At the end of the day, we are in the top 20 football teams in the world and we have produced some of the best footballers in the world so we are doing something right thats for sure.
April 19th 2011 @ 4:39pm
RedOrDead said | April 19th 2011 @ 4:39pm | Report comment
They didn’t look much better in the ACL either mate! I feel sorry for you because I couldn’t stand to watch more of this long ball debacle. Not that it can’t work, they’re just not good enough to pin point a long ball, but Lavicka seems to just keep trying it. I feel as if he will have the same fate as Mr. Merrick.
Since Victory don’t want him, maybe you guys can swap Lavicka for Straka who has his teams playing much more attractive football IMO; a Czech for a Czech!? hehe
April 19th 2011 @ 1:06pm
Trust Me said | April 19th 2011 @ 1:06pm | Report comment
Nice series of articles ICF and keep up the great work.

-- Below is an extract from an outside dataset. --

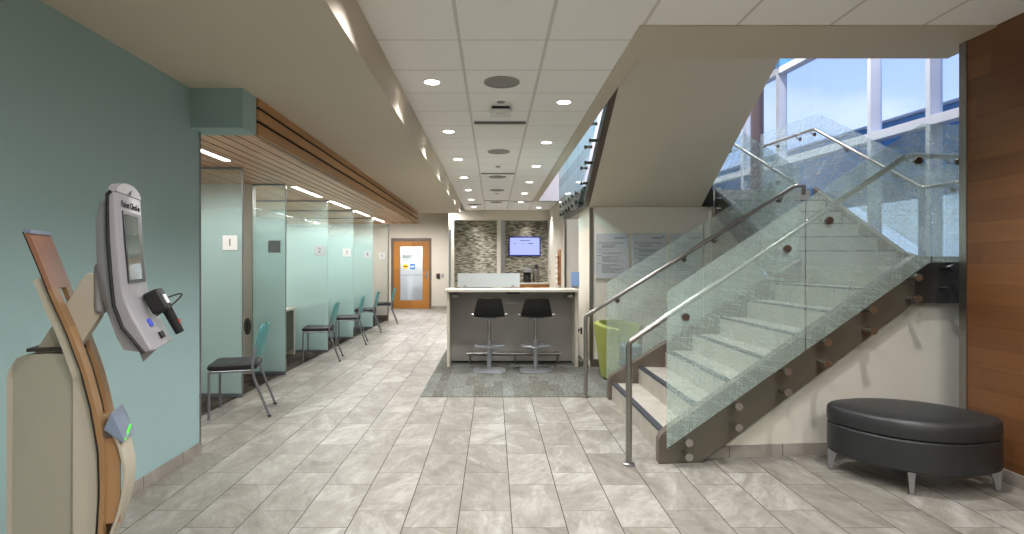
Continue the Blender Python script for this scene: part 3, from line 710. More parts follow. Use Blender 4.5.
ap = thing('access_point', 'white rounded wireless box hung under the ceiling by the nearest slot vent', 'access point', (.072, 5.72, CEIL))
MB().box(-.09, .09, -.09, .09, -.03, 0).build('mount', M['black'], ap)
MB().prism(rounded([(-.11,-.1,-.07),(.11,-.1,-.07),(.11,.1,-.07),(-.11,.1,-.07)], .035), (0,0,.045)).build('cover', M['plate'], ap, bevel=.012, seg=3)
mb = MB()
for k in range(3): mb.lathe([(.006, -.0715), (.006, -.069)], (-.03 + .03*k, -.07, 0), n=10)
mb.build('status_lights', M['ink'], ap)
# ------------------------------------------------------------------ booths
SGN = []
PY = [6.0, 7.25, 9.1, 10.75, 12.5]
plabs = ['nearest frosted glass booth screen, carrying the white number one plate', 'narrow frosted glass booth screen with a blank grey plate', 'frosted glass booth screen bearing the grey number two plate', 'frosted glass booth screen bearing the number three plate', 'farthest frosted glass booth screen bearing the number four plate']
for i, y in enumerate(PY):
    t = thing('glass_partition', plabs[i], 'glass screen', (-2.67, y, 0), group='booth glass screens')
    wd = .42 if i == 1 else 1.6
    MB().box(-wd, 0, 0, .012, .03, 2.44).build('glass_panel', M['booth'], t)
    MB().box(-wd, -.002, -.008, .02, .007, .045).build('floor_channel', M['greymetal'], t)
    MB().box(-wd, -.002, -.006, .018, 2.43, 2.449).build('top_channel', M['greymetal'], t)
    if i < 2: MB().box(-.001, .006, -.004, .016, .03, 2.44).build('edge_trim', M['alum'], t)
    if i == 1: MB().box(-wd-.006, -wd, -.004, .016, .03, 2.44).build('edge_trim', M['alum'], t)
nums = [('1', 'plate', 6.0, -2.795, 'white square plate with number 1 on the nearest booth screen', .157),
        (None, 'plategrey', 7.25, -2.81, 'blank dark grey square plate on the narrow booth screen', .157),
        ('2', 'poster', 9.1, -2.80, 'grey square plate reading 2 on a booth screen', .16),
        ('3', 'plate', 10.75, -2.79, 'white square plate reading 3 on a booth screen', .155),
        ('4', 'poster', 12.5, -2.79, 'pale grey square plate reading 4 on a booth screen', .155),
        ('5', 'plate', 14.3, -2.82, 'white square plate reading 5 on the cream booth end wall', .155)]
for n, m, y, x, lab, sz in nums:
    t = thing('number_plate', lab, 'sign', (x, y - .002, 1.645), group='booth number plates')
    MB().box(-sz/2, sz/2, -.008, 0, -sz/2, sz/2).build('sign_plate', M[m], t, bevel=.002)
    if n: text('digit', n, .11, M['ink'], t, facing_cam(0, -.0088, 0))
    else: MB().box(-sz/2+.012, sz/2-.012, -.0085, -.0078, -sz/2+.012, sz/2-.012).build('tape_patch', M['plategrey'], t)
ll = thing('linear_light', '', 'ceiling light', group='linear lights in the slat soffit')
mb = MB(); mb.box(-.045, -.037, 0, 1.2, -.004, .02); mb.box(.037, .045, 0, 1.2, -.004, .02); mb.box(-.037, .037, 0, .008, -.004, .02); mb.box(-.037, .037, 1.192, 1.2, -.004, .02)
mb.build('light_frame', M['alum'], ll)
MB().box(-.037, .037, .008, 1.192, 0, .006).build('diffuser', M['linear'], ll)
LIN = [4.42, 7.44, 9.14, 10.78, 12.4]
for i, (y, lab) in enumerate(zip(LIN, ('nearest linear light in the slatted soffit, by the teal wall end', 'second linear light in the slatted soffit, beyond the blank grey plate', 'third linear light in the slatted soffit, beyond screen two', 'fourth linear light in the slatted soffit, beyond screen three', 'farthest linear light in the slatted soffit, beyond screen four'))):
    o = ll if i == 0 else copy_tree(ll); o.location = (-2.64, y, 2.446); o['label'] = lab
wg = thing('cable_grommet', 'dark oval grommet on the beige stub wall beside the nearest booth screen', 'grommet', (-3.165, 7.27, .62))
MB().loops([[(.045*q*math.cos(a), y, .11*q*math.sin(a)) for a in [2*math.pi*k/24 for k in range(24)]] for q, y in ((1, 0), (1, -.008), (.85, -.012))]).build('wall_mount', M['vent'], wg, smooth=True)
MB().box(-.006, .006, -.0135, -.0115, -.07, .07).build('slot', M['black'], wg)
# desks and monitors inside the booths
dk = thing('desk', '', 'desk', group='booth desks')
MB().box(-.75, 0, 0, 1.5, .70, .735).build('desktop', M['panel'], dk, bevel=.004)
MB().box(-.03, -.012, .02, 1.45, .09, .70).build('modesty_panel', M['deskfab'], dk)
MB().box(-.72, -.002, 1.455, 1.495, 0, .70).build('end_panel', M['panel'], dk, bevel=.003)
MB().box(-.72, -.002, .005, .03, 0, .70).build('end_panel', M['panel'], dk, bevel=.003)
mo = thing('monitor', '', 'monitor', group='booth monitors')
mo.rotation_euler.z = R(0)
MB().box(-.26, .26, -.02, .02, .13, .46).build('screen', M['plategrey'], mo, bevel=.006)
MB().box(-.03, .03, .02, .05, .01, .3).build('stand', M['black'], mo)
MB().lathe([(.11, 0), (.11, .012), (.03, .02)], n=20).build('base', M['black'], mo, smooth=True)
for i, (y, dl_, ml_) in enumerate(((7.4, 'desk with olive front panel between the blank plate screen and screen two', 'monitor outline behind the glass between the blank plate and screen two'), (9.16, 'desk hidden behind frosted screen two', 'monitor behind frosted screen two'), (10.82, 'desk behind frosted screen three', 'monitor behind frosted screen three'), (12.57, 'desk behind frosted screen four, nearest the cream end wall', 'monitor behind frosted screen four'))):
    o = dk if i == 0 else copy_tree(dk); o.location = (-3.12, y, .006); o['label'] = dl_
    o = mo if i == 0 else copy_tree(mo); o.location = (-3.42, y + 1.0, .741); o['label'] = ml_
# guest chairs ( local +x = front )
def make_chair():
    c = thing('guest_chair', '', 'chair', group='teal backed chairs in front of the booths')
    sp = rounded([(.24,-.245,0),(.24,.245,0),(-.185,.22,0),(-.185,-.22,0)], .07)
    def ring(sc, z): return [(x*sc, y*sc, z) for x, y, _ in sp]
    MB().loops([ring(.93,.435), ring(1,.447), ring(1.01,.465), ring(.99,.482), ring(.9,.493), ring(.5,.498)]).build('seat', M['blackseat'], c, smooth=True)
    mb = MB()
    prof = [(-.145, .535, .15), (-.155, .565, .20), (-.172, .65, .23), (-.19, .74, .228), (-.205, .81, .20), (-.212, .84, .14)]
    rings = []
    for x, z, w in prof:
        fr = [(x - .05*(1 - (t/6.0)**2) + .0, w*t/6.0, z) for t in range(-6, 7)]
        bk = [(p[0] - .014, p[1], p[2]) for p in reversed(fr)]
        rings.append(fr + bk)
    mb.loops(rings).build('backrest', M['tealplas'], c, smooth=True)
    for s in (-1, 1):
        MB().tube([(.215, s*.24, 0), (.215, s*.24, .42), (.2, s*.24, .438)], .0125, 10).build('leg', M['greymetal'], c, smooth=True)
        rl = MB().tube([(-.30, s*.245, 0), (-.165, s*.24, .36), (-.148, s*.238, .44), (-.155, s*.236, .52), (-.18, s*.215, .66)], .0125, 10).build('leg', M['greymetal'], c, smooth=True)
        MB().tube([(.2, s*.24, .43), (-.15, s*.24, .43)], .011, 10).build('side_rail', M['greymetal'], c, smooth=True)
        MB().lathe([(.016, 0), (.016, .014)], (-.298, s*.245, 0), n=10).build('glide', M['black'], rl)
    MB().tube([(.2, -.24, .428), (.2, .24, .428)], .011, 10).build('cross_rail', M['greymetal'], c, smooth=True)
    return c
ch = make_chair()
for i, (x, y, rz, lab) in enumerate(((-2.43, 5.40, 195, 'nearest teal backed chair with black seat before booth one'), (-2.575, 8.42, 190, 'second teal backed chair, before the screen numbered two'), (-2.58, 10.15, 190, 'third teal backed chair, before the screen numbered three'), (-2.67, 11.9, 190, 'fourth teal backed chair, before the screen numbered four'), (-2.64, 13.72, 190, 'farthest teal backed chair, against the cream end wall'))):
    o = ch if i == 0 else copy_tree(ch); o.location = (x, y, .006); o.rotation_euler.z = R(rz); o['label'] = lab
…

Like any commerciual venture, there needs to be a plan, long term viability and an end goal.
The FFA and State federations are certainly much better off than the NSL and Soccer Australia were and the A-League will survive.
The issues are similar in some ways and the anti-football hostility akin to greed, nationalism and racism, is still there.
As good as it gets, we still need to maintain the vigilance and hard work.